To address this objective, eight LSMs were evaluated: CESM2, CMCC-ESM2, E3SM-1-1, EC-Earth3-Veg, HadGEM3-GC31-LL, IPSL-CM6A-LR, MIROC6, and UKESM1-0-LL. Two reference evaporation datasets (DOLCE V3 and an ensemble of FLUXCOM-RS, BESS and PML) and a reference soil moisture dataset (SoMo.ml) were utilized for the evaluation. After a global analysis of LSM evaporation characteristics, six climatically diverse study areas were selected for further investigation.
A long-term analysis was performed by examining the water balance and implementing the LSMs into the Budyko framework. Subsequently, soil moisture deficits were calculated for the driest periods in time, and the resulting accumulated deficits were compared with the reference evaporation data. The timing and progression of the deficits were evaluated using the reference soil moisture data. Finally, the sensitivity of the models was evaluated by examining the response of evaporation anomalies to precipitation anomalies and comparing this with the reference evaporation data.

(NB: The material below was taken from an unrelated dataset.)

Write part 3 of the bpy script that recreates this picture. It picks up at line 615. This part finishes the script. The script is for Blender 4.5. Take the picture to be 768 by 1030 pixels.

The results showed that there was a large spread in output and performance among the LSMs across all parts of the evaluation. The greatest contrasts among the LSMs were found in the dry-to-wet transition zones within the tropics. In this latitudinal range, the worst-performing LSMs overestimated the accumulation of soil moisture deficits and the severity of droughts, while the opposite was found for the extratropical regions. Additionally, the models showed, in general, that they were overly sensitive to precipitation anomalies.
When ranking the implemented model bases in the LSMs based on their performance during droughts, the findings showed that the Community Land Model (implemented in CMCC-ESM2, E3SM-1-1 and CESM2) was predominantly the best performing, followed by ORCHIDEE (IPSL-CM6A-LR) and HTESSEL (EC-Earth3-Veg). MATSIRO (MIROC6) and JULES (HadGEM3-GC31-LL and UKESM1-0-LL) were the least performing model bases.
From a hydrological perspective, the findings of this research could be linked to some known limitations of LSMs. Oversimplified soil and vegetation dynamics could contribute to LSMs being overly sensitive to precipitation anomalies, while the contrasts between tropical and extratropical regions could be attributed to the representation of soil moisture–evaporation coupling, which plays a greater role in the tropical study areas.
Ultimately, this research could contribute to LS3MIP and the land surface modeling community, as the results highlight the strengths and weaknesses of LSMs in simulating soil moisture droughts. From there, this research could contribute to improving LSMs, understanding drought mechanisms, and addressing climate change impacts, especially in drought-prone regions.